### WHAT YOU ARE ASKED TO DO
All of the data must be printed exactly; please include every line.

### GIVEN INFORMATION
------------------------

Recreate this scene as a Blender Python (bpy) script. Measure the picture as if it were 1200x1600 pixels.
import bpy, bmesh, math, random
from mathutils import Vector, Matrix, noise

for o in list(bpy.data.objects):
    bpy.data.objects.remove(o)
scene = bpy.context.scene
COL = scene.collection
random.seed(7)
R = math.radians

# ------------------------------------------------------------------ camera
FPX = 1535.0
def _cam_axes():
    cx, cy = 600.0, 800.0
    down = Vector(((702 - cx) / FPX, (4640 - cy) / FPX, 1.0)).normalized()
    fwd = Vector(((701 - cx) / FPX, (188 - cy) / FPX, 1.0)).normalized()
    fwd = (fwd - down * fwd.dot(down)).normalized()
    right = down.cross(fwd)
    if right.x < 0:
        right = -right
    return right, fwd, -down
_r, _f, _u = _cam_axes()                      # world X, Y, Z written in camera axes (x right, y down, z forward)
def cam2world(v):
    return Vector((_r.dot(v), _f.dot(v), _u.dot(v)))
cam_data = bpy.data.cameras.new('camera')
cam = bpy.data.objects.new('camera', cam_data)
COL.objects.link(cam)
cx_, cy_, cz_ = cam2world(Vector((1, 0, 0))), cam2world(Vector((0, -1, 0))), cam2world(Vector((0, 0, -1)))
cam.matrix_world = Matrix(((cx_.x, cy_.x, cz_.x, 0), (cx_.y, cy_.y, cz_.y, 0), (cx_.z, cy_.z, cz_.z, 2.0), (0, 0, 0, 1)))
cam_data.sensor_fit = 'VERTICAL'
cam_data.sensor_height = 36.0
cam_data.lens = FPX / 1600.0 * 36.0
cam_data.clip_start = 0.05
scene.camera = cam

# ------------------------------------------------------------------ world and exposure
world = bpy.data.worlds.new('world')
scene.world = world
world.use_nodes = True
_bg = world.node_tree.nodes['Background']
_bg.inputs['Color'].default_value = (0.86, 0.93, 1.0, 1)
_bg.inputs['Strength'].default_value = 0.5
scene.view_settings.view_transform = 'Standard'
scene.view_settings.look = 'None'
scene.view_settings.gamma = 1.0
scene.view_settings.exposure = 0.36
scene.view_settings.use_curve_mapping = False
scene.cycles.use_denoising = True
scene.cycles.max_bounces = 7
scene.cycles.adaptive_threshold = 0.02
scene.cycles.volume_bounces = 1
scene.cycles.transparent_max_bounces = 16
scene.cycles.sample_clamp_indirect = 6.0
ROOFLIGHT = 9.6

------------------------

### OUTPUT FOR THIS TASK
Recreate this scene as a Blender Python (bpy) script. Measure the picture as if it were 1200x1600 pixels.
import bpy, bmesh, math, random
from mathutils import Vector, Matrix, noise

for o in list(bpy.data.objects):
    bpy.data.objects.remove(o)
scene = bpy.context.scene
COL = scene.collection
random.seed(7)
R = math.radians

# ------------------------------------------------------------------ camera
FPX = 1535.0
def _cam_axes():
    cx, cy = 600.0, 800.0
    down = Vector(((702 - cx) / FPX, (4640 - cy) / FPX, 1.0)).normalized()
    fwd = Vector(((701 - cx) / FPX, (188 - cy) / FPX, 1.0)).normalized()
    fwd = (fwd - down * fwd.dot(down)).normalized()
    right = down.cross(fwd)
    if right.x < 0:
        right = -right
    return right, fwd, -down
_r, _f, _u = _cam_axes()                      # world X, Y, Z written in camera axes (x right, y down, z forward)
def cam2world(v):
    return Vector((_r.dot(v), _f.dot(v), _u.dot(v)))
cam_data = bpy.data.cameras.new('camera')
cam = bpy.data.objects.new('camera', cam_data)
COL.objects.link(cam)
cx_, cy_, cz_ = cam2world(Vector((1, 0, 0))), cam2world(Vector((0, -1, 0))), cam2world(Vector((0, 0, -1)))
cam.matrix_world = Matrix(((cx_.x, cy_.x, cz_.x, 0), (cx_.y, cy_.y, cz_.y, 0), (cx_.z, cy_.z, cz_.z, 2.0), (0, 0, 0, 1)))
cam_data.sensor_fit = 'VERTICAL'
cam_data.sensor_height = 36.0
cam_data.lens = FPX / 1600.0 * 36.0
cam_data.clip_start = 0.05
scene.camera = cam

# ------------------------------------------------------------------ world and exposure
world = bpy.data.worlds.new('world')
scene.world = world
world.use_nodes = True
_bg = world.node_tree.nodes['Background']
_bg.inputs['Color'].default_value = (0.86, 0.93, 1.0, 1)
_bg.inputs['Strength'].default_value = 0.5
scene.view_settings.view_transform = 'Standard'
scene.view_settings.look = 'None'
scene.view_settings.gamma = 1.0
scene.view_settings.exposure = 0.36
scene.view_settings.use_curve_mapping = False
scene.cycles.use_denoising = True
scene.cycles.max_bounces = 7
scene.cycles.adaptive_threshold = 0.02
scene.cycles.volume_bounces = 1
scene.cycles.transparent_max_bounces = 16
scene.cycles.sample_clamp_indirect = 6.0
ROOFLIGHT = 9.6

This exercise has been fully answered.